Don't Quit Five Minutes Before Your Miracle


Since I've signed on to Blogger, I've had this "greater urge" to continue to write. I now know that it's more than just blogging, it also offers me an outlet to express, in the moment, what I am feeling. Possibly a great way to overcome writer's block. It also has rejuvenated my energies to write.

It's the intervention of the divine. My experience with the number "222" and the unltimate message of it. "Don't quit five minutes before the miracle!"

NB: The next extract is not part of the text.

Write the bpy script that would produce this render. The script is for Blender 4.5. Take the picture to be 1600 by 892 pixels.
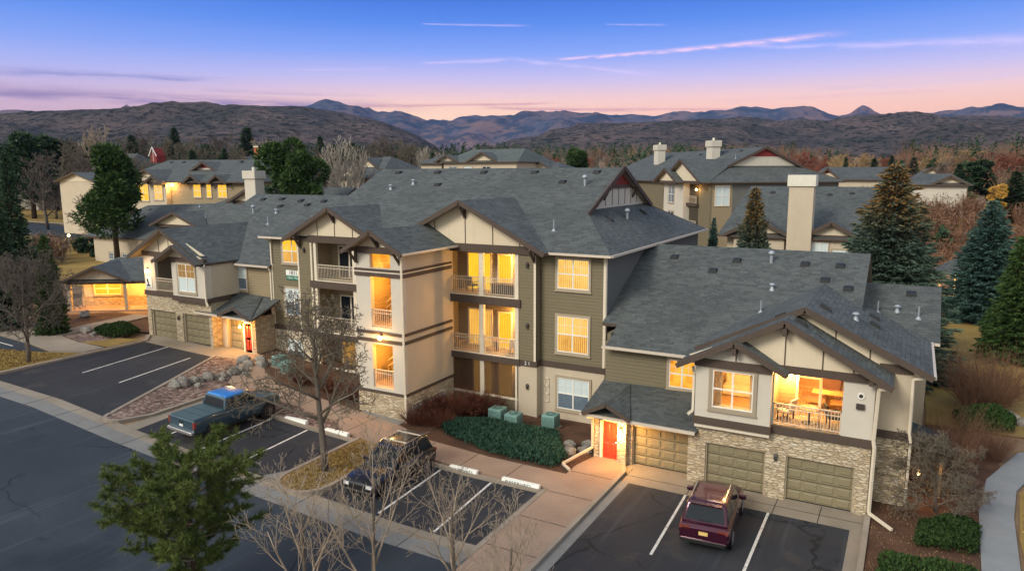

For years I've thought on being a writer. I've written several poems, completed one manuscript born out of a week of fasting between my wife and myself, and now, I'm working on another manuscript which I'd begun while in Europe, December to March, 2000-2001. Since being back in America, other than writing a few more poems I haven't really given much more to the manuscript. I have submitted poems to contests (vanity publishers), and although two have been published...it seems all they keep asking for is money, money, money. In another instance, publishing seemed an absolute (by the interaction with the editors and publishers-another contest) only to have the deadline for contact come and go, and there was no contact. I've also sent querys to publishers and a response is any where from a few months to a year. Although my first response was a refusal, I was absolutely delighted, because I'd actually received a response from a publisher! Others I have not heard back from. This for the longest time, most recently up to "222", had me very discouraged.

I remember watching an Oprah show. Her topic for the day was writers, authors. Many things stuck with me from this episode but especially one thing in particular, a concluding comment that Oprah made: "One thing you will know for sure...if you're born to be a writer, nothing in the world will stop it! It will happen!" This penetrated me so, that a tear trickled down my face.

So all discouragements aside and again back to my rejuvenated, new found self, I truly believe this!

As I reflect on my life with all of its challenges, pit-falls, stumbling blocks, mountains, valleys- with an "Ultimate hand of Grace" that always seemed to intervene; I think, how can I not tell people about this? And when I have, the response has always been, "Really. You should be writing a book!"

So I've decided that I'm not just going to keep churning butter, I'm going to believe with all of my heart, my miracle is just around the corner!